Tuesday, November 11, 2014

Blog Post #4: Response to "The Omnivore's Dilemma"

Each person has a very different from another and yet very personal connection with food. In Kazakhstan, most people still are not too far removed from garden full of vegetables and fruits, yellow fields of wheat and villages where many own cattle. I have seen all of those things as I lived there, however I took it for granted. Michael Pollan in The Omnivore’s Dilemma exposes not only questionable policies applying to farms, but also the distance between food and consumer. Michael Pollan makes a reader question how far removed do you feel comfortable from your own food. He gives an example of Joel as a person who knows what he eats since he grows it. Michael Pollan explains what Joel gets in return for his knowledge, when he states “Joel’s reasons for wanting to do this work here himself are economic, ecological, political, ethical and even spiritual.” During his experience, Michael Pollan questioned if the practices at hand were morally acceptable for him as a meat eater and the person who is extensively removed from his food.
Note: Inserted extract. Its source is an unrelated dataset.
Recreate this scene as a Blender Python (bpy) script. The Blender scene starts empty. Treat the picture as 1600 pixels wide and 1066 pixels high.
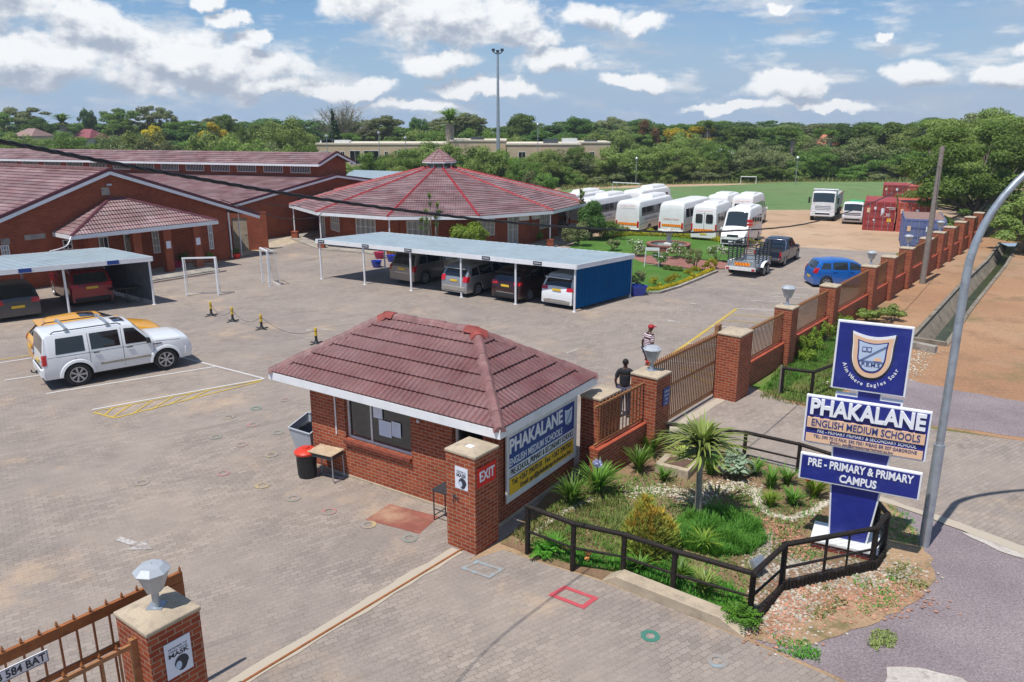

He writes, “I don’t know if there is a more humane way to catch three hundred chickens, but I could see why doing it as fast and as surely as possible was best for all concerned.” while he thinks about how humane the procedures should be, Michael Pollan acknowledges that there is hypocrisy when it comes to food. Michael Pollan confesses, “It seemed to me not too much to ask of a meat eater, which I was then and still am, that at least once in his life he take some direct responsibility for the killing on which his meat-eating depends.” As a reader, I was happy to see than he recognized that there is certain falseness in consumer’s behavior when consumer is removed from production.